━━━ Data shown ━━━

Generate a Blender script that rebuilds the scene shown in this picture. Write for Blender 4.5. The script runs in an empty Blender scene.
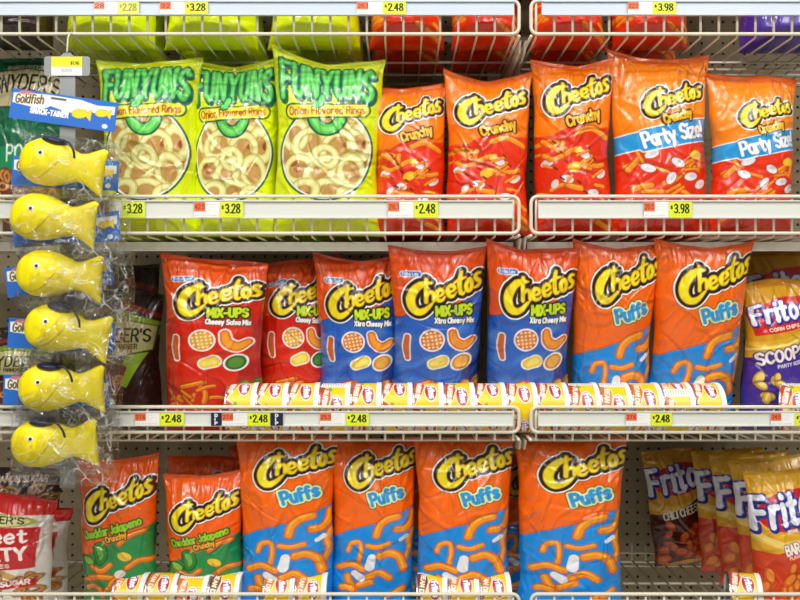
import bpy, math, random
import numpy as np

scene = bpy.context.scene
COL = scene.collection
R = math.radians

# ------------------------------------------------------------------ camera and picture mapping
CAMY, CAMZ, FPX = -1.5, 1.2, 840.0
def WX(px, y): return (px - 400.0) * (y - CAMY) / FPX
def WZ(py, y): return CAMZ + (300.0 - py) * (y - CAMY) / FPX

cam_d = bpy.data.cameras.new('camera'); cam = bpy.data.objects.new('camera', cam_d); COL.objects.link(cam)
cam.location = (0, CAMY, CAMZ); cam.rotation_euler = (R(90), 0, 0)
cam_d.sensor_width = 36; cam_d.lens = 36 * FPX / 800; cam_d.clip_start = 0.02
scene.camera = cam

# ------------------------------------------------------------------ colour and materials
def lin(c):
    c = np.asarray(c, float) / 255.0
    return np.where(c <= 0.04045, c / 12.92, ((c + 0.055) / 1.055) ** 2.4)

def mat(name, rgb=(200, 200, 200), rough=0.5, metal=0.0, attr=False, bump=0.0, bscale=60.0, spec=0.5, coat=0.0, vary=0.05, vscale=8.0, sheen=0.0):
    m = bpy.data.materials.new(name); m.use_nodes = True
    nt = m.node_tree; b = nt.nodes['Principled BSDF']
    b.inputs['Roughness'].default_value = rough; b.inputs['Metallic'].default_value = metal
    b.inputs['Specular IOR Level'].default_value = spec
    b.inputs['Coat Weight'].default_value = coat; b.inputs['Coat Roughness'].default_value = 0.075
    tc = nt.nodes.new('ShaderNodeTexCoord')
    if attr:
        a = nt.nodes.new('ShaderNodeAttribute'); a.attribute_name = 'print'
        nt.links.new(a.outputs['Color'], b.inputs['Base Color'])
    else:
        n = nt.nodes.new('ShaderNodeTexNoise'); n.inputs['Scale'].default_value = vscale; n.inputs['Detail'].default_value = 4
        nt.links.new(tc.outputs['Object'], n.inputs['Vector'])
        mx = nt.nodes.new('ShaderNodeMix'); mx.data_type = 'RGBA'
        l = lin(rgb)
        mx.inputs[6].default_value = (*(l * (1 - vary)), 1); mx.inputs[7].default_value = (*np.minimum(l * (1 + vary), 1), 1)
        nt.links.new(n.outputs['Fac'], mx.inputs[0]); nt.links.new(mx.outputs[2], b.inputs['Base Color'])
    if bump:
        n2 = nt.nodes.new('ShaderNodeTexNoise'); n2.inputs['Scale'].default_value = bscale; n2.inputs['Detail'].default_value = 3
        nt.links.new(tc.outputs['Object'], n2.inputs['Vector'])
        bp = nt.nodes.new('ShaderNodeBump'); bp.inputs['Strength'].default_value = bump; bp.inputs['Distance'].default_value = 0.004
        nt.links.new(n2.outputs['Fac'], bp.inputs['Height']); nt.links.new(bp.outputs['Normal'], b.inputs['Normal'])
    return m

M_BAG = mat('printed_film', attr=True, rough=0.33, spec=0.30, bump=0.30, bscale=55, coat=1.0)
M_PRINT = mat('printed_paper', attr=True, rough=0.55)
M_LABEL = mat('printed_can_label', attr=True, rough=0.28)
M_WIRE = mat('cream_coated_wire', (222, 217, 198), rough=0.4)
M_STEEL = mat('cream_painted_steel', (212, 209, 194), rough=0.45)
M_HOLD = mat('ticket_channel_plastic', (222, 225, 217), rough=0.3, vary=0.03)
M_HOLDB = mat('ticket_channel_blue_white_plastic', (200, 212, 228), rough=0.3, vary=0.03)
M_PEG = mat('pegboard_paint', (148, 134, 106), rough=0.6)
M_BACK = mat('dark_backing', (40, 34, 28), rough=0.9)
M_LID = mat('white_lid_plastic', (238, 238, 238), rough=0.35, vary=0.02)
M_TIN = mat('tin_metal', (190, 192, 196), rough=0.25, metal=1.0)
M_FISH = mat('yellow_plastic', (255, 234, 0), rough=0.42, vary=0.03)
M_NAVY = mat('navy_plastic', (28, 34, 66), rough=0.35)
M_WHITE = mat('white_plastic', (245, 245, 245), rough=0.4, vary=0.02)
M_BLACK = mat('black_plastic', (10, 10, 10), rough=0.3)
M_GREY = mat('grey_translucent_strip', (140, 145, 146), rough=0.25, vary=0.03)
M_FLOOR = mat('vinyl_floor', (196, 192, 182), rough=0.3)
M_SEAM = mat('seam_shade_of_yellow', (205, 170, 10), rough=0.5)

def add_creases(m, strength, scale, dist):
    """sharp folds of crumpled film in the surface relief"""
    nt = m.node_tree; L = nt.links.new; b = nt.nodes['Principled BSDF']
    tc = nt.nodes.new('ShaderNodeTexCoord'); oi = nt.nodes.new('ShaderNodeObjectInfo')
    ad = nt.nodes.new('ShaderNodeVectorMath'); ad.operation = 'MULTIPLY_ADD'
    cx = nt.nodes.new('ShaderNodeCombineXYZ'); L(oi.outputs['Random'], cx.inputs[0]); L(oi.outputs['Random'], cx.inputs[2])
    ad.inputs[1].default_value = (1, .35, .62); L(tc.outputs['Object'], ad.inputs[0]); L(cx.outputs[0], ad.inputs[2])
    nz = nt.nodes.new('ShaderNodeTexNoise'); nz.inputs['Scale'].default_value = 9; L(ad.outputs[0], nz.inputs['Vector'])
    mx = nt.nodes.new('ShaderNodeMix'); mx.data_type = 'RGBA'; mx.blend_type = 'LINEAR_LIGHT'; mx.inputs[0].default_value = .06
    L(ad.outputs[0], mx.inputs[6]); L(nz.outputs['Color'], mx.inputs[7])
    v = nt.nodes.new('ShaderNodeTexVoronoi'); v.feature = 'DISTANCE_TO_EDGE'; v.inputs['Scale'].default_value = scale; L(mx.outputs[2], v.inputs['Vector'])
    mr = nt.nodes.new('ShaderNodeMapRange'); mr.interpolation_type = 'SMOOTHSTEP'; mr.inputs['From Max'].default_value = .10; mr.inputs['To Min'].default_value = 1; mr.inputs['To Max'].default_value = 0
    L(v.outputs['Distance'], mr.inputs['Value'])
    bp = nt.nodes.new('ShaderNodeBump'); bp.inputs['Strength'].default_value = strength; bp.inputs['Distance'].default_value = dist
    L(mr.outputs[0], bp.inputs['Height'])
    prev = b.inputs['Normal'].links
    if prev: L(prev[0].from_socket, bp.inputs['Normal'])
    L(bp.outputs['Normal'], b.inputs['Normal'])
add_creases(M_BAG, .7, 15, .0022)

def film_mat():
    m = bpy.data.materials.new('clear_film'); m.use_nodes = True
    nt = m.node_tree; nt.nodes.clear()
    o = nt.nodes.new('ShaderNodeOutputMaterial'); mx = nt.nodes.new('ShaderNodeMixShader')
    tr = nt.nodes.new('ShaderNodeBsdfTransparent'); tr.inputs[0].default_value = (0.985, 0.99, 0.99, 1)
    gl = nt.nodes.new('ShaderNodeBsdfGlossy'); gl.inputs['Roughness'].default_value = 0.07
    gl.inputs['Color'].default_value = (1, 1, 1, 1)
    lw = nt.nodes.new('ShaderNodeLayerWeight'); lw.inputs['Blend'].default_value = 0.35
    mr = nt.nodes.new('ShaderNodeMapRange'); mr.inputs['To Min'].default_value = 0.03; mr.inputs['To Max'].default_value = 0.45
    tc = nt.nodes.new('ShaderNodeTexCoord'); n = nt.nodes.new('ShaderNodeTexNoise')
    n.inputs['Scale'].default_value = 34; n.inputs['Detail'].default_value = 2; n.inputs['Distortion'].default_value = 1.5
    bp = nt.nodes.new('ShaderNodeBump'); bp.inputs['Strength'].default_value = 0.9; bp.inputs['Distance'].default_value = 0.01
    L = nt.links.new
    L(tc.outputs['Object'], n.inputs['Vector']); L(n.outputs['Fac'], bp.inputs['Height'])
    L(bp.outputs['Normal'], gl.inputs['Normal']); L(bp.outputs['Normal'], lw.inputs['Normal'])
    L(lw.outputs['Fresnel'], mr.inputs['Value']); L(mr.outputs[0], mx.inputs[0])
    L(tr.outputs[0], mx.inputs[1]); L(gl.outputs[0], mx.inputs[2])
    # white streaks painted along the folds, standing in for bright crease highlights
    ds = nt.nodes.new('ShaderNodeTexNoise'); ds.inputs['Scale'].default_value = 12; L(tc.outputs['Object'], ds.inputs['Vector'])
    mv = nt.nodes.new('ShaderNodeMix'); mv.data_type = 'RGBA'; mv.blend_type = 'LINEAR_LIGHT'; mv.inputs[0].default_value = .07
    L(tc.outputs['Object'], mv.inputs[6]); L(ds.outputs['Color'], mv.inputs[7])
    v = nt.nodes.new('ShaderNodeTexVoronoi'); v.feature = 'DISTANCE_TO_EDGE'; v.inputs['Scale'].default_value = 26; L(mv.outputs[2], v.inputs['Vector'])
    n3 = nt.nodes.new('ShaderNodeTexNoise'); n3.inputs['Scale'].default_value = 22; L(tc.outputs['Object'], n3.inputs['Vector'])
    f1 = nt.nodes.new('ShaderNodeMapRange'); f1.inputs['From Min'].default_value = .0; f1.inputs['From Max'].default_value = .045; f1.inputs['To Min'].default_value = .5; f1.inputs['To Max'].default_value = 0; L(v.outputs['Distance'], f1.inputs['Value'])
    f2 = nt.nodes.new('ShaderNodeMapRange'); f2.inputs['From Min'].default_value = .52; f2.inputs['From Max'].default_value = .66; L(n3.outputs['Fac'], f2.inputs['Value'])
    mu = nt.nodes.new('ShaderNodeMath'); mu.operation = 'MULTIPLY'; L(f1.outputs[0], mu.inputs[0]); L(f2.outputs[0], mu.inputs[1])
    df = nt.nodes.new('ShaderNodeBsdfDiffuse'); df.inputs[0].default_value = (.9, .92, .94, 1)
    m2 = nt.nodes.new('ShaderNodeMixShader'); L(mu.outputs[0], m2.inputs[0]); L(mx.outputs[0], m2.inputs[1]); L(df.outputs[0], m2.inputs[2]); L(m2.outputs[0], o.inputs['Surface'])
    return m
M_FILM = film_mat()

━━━

* [Written exercise] The lines from the start of the data through the line that contains "scene.camera = cam" are to be returned exactly, please, with both ends included and every picture left out.

* [Task output]
Generate a Blender script that rebuilds the scene shown in this picture. Write for Blender 4.5. The script runs in an empty Blender scene.
import bpy, math, random
import numpy as np

scene = bpy.context.scene
COL = scene.collection
R = math.radians

# ------------------------------------------------------------------ camera and picture mapping
CAMY, CAMZ, FPX = -1.5, 1.2, 840.0
def WX(px, y): return (px - 400.0) * (y - CAMY) / FPX
def WZ(py, y): return CAMZ + (300.0 - py) * (y - CAMY) / FPX

cam_d = bpy.data.cameras.new('camera'); cam = bpy.data.objects.new('camera', cam_d); COL.objects.link(cam)
cam.location = (0, CAMY, CAMZ); cam.rotation_euler = (R(90), 0, 0)
cam_d.sensor_width = 36; cam_d.lens = 36 * FPX / 800; cam_d.clip_start = 0.02
scene.camera = cam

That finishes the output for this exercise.